O ESTADÃO - 05/03
Quando converso com amigos, colegas e alunos sobre o ato de escrever, encontro uma clara distinção. Meus companheiros universitários não dizem apenas que escrevem: eles publicam. E hoje, graças ao regime imposto ao mundo da pesquisa e do ensino superior, esse publicar é requerido e medido. Dependendo do órgão no qual se publica, o texto vale mais ou conta menos pontos para o autor e para o seu departamento independentemente do seu, digamos com a devida vênia, valor intrínseco. Jornalistas registram mais do que todo mundo e pouco dizem: eu “publico”. Eles escrevem.
Professores e pesquisadores, entretanto, falam com justo orgulho que publicam em revistas exclusivamente devotadas à ciência nos países que inventaram esse jeito de olhar o mundo, ainda que os seus ensaios sejam às vezes contra esse mundo. Curioso e pungente ler um documento contra a acumulação capitalista ser preferencialmente publicado numa revista dos países que inventaram a poluição, o luxo e o lixo.
Deixando de lado essas pequenas contradições, dignas de uma Quarta-Feira de Cinzas, vale acentuar as máscaras usadas no escrever e no publicar.
Posso falar disso porque conheço bem o seu feitio. Elas, de saída, chamam à memória o cisma ocidental entre o popular e o erudito; o que seria geral e raso e o que seria exclusivo e denso.
A distinção radical entre o erudito e o popular chegou forte na minha consciência quando, estudante em Harvard e depois professor visitante na Universidade da California-Berkeley e Cambridge (Inglaterra), eu descobri o tratamento marginal dado à música comum e banal dos Gerswhin, Cole Porter e Irving Berlin — e a centralidade das vertentes musicais clássicas, todas europeias.

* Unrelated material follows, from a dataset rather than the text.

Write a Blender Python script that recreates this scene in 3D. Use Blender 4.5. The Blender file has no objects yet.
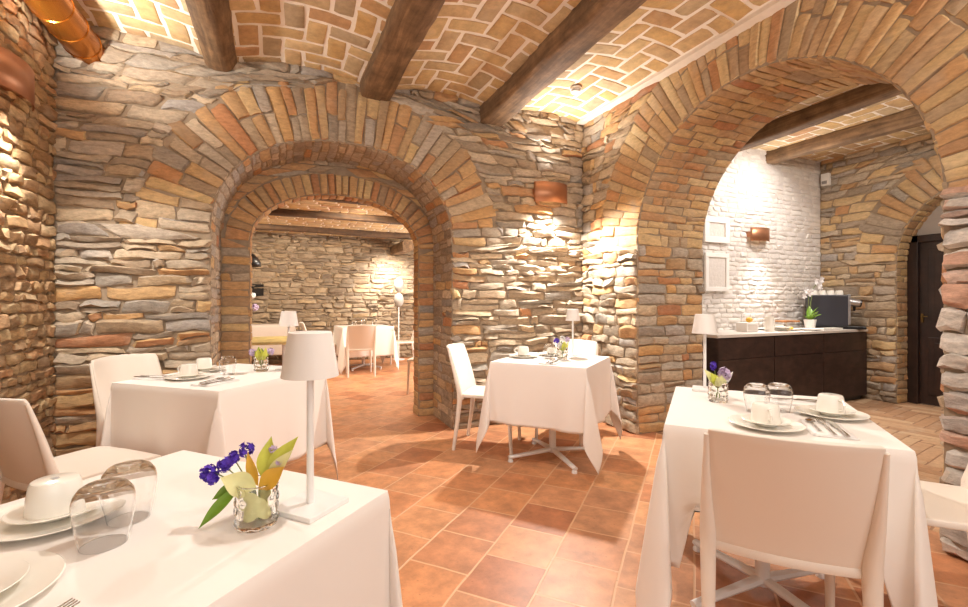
import bpy, bmesh, math, random
import numpy as np
from mathutils import Vector, Matrix

sc = bpy.context.scene
COL = sc.collection
PI = math.pi
R = math.radians

# ------------------------------------------------------------------ camera
EYE = 1.20
YAW = math.atan(199 / 457.0)
cam_d = bpy.data.cameras.new('camera')
cam = bpy.data.objects.new('camera', cam_d)
COL.objects.link(cam)
cam.location = (0, 0, EYE)
cam.rotation_euler = (R(90), 0, -YAW)
cam_d.sensor_width = 36.0
cam_d.lens = 36.0 * 457 / 968
cam_d.shift_y = -2.7 / 968
cam_d.clip_start = 0.02
sc.camera = cam

# ------------------------------------------------------------------ view + world
sc.view_settings.view_transform = 'Standard'
sc.view_settings.look = 'None'
sc.view_settings.gamma = 1.0
sc.view_settings.use_curve_mapping = False
sc.view_settings.exposure = 0.24
try:
    sc.cycles.use_denoising = True
    sc.cycles.max_bounces = 14
    sc.cycles.transmission_bounces = 14
    sc.cycles.glossy_bounces = 6
    sc.cycles.diffuse_bounces = 5
    sc.cycles.sample_clamp_indirect = 6.0
except Exception:
    pass
world = bpy.data.worlds.new('world')
sc.world = world
world.use_nodes = True
WORLD_STRENGTH = 0.62
bgn = world.node_tree.nodes['Background']
bgn.inputs[0].default_value = (1.0, 0.92, 0.84, 1)
bgn.inputs[1].default_value = WORLD_STRENGTH


def spot(name, loc, to, power, angle, blend=0.6, col=(1, .80, .58), rad=.03):
    d = bpy.data.lights.new(name, 'SPOT')
    d.energy = power
    d.color = col
    d.spot_size = R(angle)
    d.spot_blend = blend
    d.shadow_soft_size = rad
    o = bpy.data.objects.new(name, d)
    COL.objects.link(o)
    o.location = loc
    o.rotation_euler = (Vector(to) - Vector(loc)).to_track_quat('-Z', 'Y').to_euler()
    return o


def area(name, loc, to, power, sx, sy, col=(1, .93, .86)):
    d = bpy.data.lights.new(name, 'AREA')
    d.energy = power
    d.color = col
    d.shape = 'RECTANGLE'
    d.size = sx
    d.size_y = sy
    o = bpy.data.objects.new(name, d)
    COL.objects.link(o)
    o.location = loc
    o.rotation_euler = (Vector(to) - Vector(loc)).to_track_quat('-Z', 'Y').to_euler()
    return o


WARM = (1.0, .945, .875)
# sconce in the far right corner of the dining room (throws light up and down)
spot('light_corner_down', (2.47, 3.86, 2.19), (2.25, 3.10, 0.4), 230, 145, .8, WARM, .04)
spot('light_corner_up', (2.47, 3.88, 2.42), (2.38, 3.50, 3.05), 60, 135, 1, WARM, .04)
# sconce on the left wall
spot('light_left_down', (-1.30, 3.37, 2.32), (-0.65, 3.1, 0.4), 85, 140, .8, WARM, .04)
spot('light_left_up', (-1.32, 3.37, 2.54), (-0.9, 3.55, 3.0), 60, 140, 1, WARM, .04)
# ceiling lamp over the tables, then unseen uplights added near both side walls
spot('light_ceiling_centre', (0.78, 1.25, 2.93), (0.85, 1.45, 0.0), 190, 150, .6, WARM, .04)
spot('light_rear_left_up', (-1.25, 0.9, 2.55), (-0.9, 1.0, 3.2), 60, 160, .6, WARM, .05)
spot('light_rear_right_up', (2.7, -0.2, 2.5), (2.0, 0.4, 3.2), 70, 160, .6, WARM, .05)
# unseen fill spots added under the ceiling, behind the photographer
spot('light_fill_left', (0.15, -0.35, 2.95), (0.3, 1.0, 0.0), 22, 150, .5, WARM, .06)
spot('light_fill_right', (1.30, -0.35, 2.95), (1.7, 1.2, 0.0), 40, 150, .5, WARM, .06)
# unseen fill panel added behind the photographer, no window built there
area('light_rear_fill', (0.7, -2.2, 2.0), (0.7, 3.0, 1.5), 30, 3.4, 1.8)
# buffet room
spot('light_buffet_down', (5.28, 3.62, 1.91), (5.26, 3.10, 0.6), 70, 125, 1, (1, .93, .88), .07)
spot('light_buffet_up', (5.28, 3.64, 2.10), (5.20, 3.20, 2.8), 32, 125, 1, (1, .93, .88), .07)
spot('light_buffet_wash', (5.15, 2.75, 2.98), (5.05, 3.8, 1.4), 95, 130, .9, (1, .95, .92), .06)  # unseen spot added to brighten the whitewashed wall
spot('light_buffet_room', (4.6, 1.2, 2.9), (5.2, 2.9, 0.9), 190, 140, .5, (1, .90, .80), .15)
# far room
spot('light_far_wall', (1.95, 8.95, 2.0), (1.97, 9.6, 1.45), 130, 120, 1, (1, .94, .88), .05)
spot('light_far_room', (1.0, 6.4, 2.38), (0.9, 7.8, 0.0), 150, 155, .5, (1, .86, .68), .1)
spot('light_far_left', (-0.6, 7.4, 2.38), (-0.5, 8.6, 0.6), 110, 150, .6, (1, .86, .68), .1)
area('light_far_side', (3.7, 7.4, 1.4), (0.0, 7.4, 1.6), 130, 1.8, 1.4)  # unseen area light near the right side wall


# ------------------------------------------------------------------ materials
def lin(c):
    out = []
    for v in c[:3]:
        v = v / 255.0
        out.append(v / 12.92 if v <= .04045 else ((v + .055) / 1.055) ** 2.4)
    return tuple(out) + (1.0,)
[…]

A televisão ficava escondida e os seus programas populares eram falados somente entre os estudantes. Eram, como uma vez me disse um pomposo colega, professor de antropologia cultural de Berkeley, “coisas do homem comum”. Esse sujeito diferente de nós — ou melhor, “deles”. Porque eu não distingo o popular do erudito. Aliás, eu penso que, em matéria de arte e pensamento, existem coisas boas e ruins, coisas claras e confusas.
Como estamos na pausa que inaugura o período que justifica a licença carnavalesca — essa quaresma dada nas flores roxas que lembram a finitude e a morte — lembrei-me dessas duas máscaras. A que visto quando publico um artigo acadêmico, cujo código demanda descoberta, erudição, contenção, resolução de um problema e o desejo de uma modesta eternidade; e quando escrevo a coluna do jornal. Um texto que demanda um outro tipo de disciplina — a da simplicidade, do transitório, do palpite e, às vezes, da insegurança.
Num caso, a recompensa são o reconhecimento e a referencia obrigatória; no outro, o pagamento é um honorário, ou a menção ligeira de algum amigo num “gostei” ou simplesmente o “não li”, o que nos dá uma medida da banalidade da vida que é, quem sabe, a função mais profunda dos jornais diários.
Quando “publiquei” ensaios acadêmicos pautado pelas teorias e dados de pesquisa, tentei fazer a “minha teoria” — à “contribuição” recebi como resposta a crítica feroz ou simplesmente arrogante. Descobri que a minha esforçada publicação espalhava ignorância. Quando escrevo no jornal e uso a máscara do quase-escritor, eu ganho uma liberdade carnavalesca. A que, como tudo na vida, sabe que tem começo e fim e vai mesmo embrulhar o peixe. Mas não me esqueço das máscaras do “publicar”.
No meu caso, escrever para o jornal se parece com uma revelação. A máscara do publicar faz, por certo, o oposto. Na publicação acadêmica, o texto deve a si mesmo uma seriedade de tal ordem que pode torná-lo risível ou ridículo. No cronista, porém, a mistura de imaginação e realidade produz uma escrita obrigada a rir de si mesmo porque seu autor sabe ser impossível inventar toda santa semana. O ensaio acadêmico, por sua vez, tem um leitor crítico e impaciente. A crônica, pelo contrário, pede pelo amor de Deus um leitor compassivo.
Essas escritas são críticas. Elas não se excluem. Alternam-se e tem muita sorte quem pode praticá-las com o coração aberto.
A máscara risonha do carnaval é usada pelo escritor que deseja fazer rir. O riso se repete e a gente ri daquilo que é repetido mecanicamente como mostrou Bergson. Já a máscara do texto acadêmico, um tanto mais trágico, corresponde ao uniforme dos mandões e dos moralistas ideológicos. Ela é parte da coroa de espinhos chamada de “discurso histórico”, o qual, dizem os crentes, foi usado pelos heróis. O riso solicita compaixão e inclusão; o discurso desperta paixão e, Deus nos livre, paredão. Felizes cinzas.